In this book, Josep M. Quintana does an exercise in memory, he reviews his work of literary creation –elaborately based on events that have marked the life of his native Menorca– and he does so in dialogue with people who have been close to him and influenced the subjects he deals with in his books. Thus, the author talks with professors Antoni Comas, Jordi Castellanos, Aland Yates and Dominic Keown; with the publisher Isidor Cónsul; with politicians Ernest Lluch and Miguel Herrero de Miñón; with the conductor Nello Santi; with journalists Francesc-Marc Álvaro and Lluís Foix; with the painter Florit Nin, the bishop Sebastià Taltavull, and the writer Gabriel Janer Manila. At the same time, he holds an impossible debate with the canon and historian Vila Anglada and the architect and thinker Nicolau M. Rubió i Tudurí at the University of Montpellier about the conquest of Menorca by King Alfonso the Liberal.

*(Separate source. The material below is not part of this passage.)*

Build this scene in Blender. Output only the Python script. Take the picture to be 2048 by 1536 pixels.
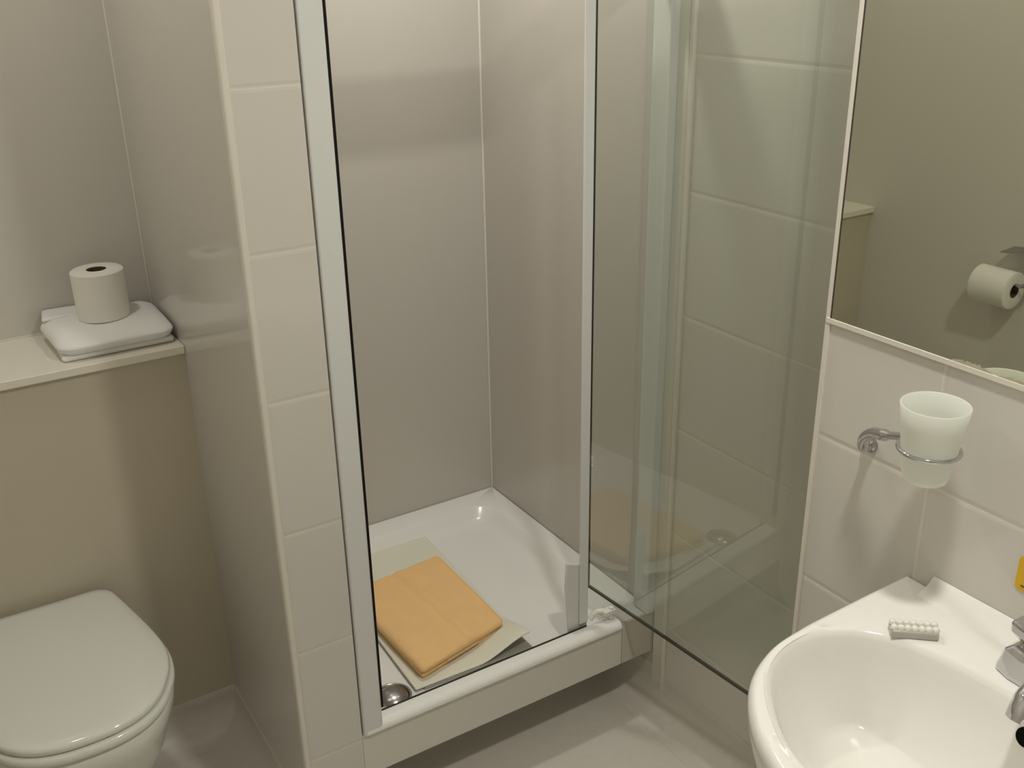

In Les màscares del jo, Josep M. Quintana strips down as a writer and offers us a critical and at the same time tender look at his life and literary experience.
The only thing that really counts in literature is that a man like me —the writer, in this case— can tell a story. And what you, the readers, have to evaluate is how he will have manipulated it. How will he have constructed with words this parallel reality that is literature.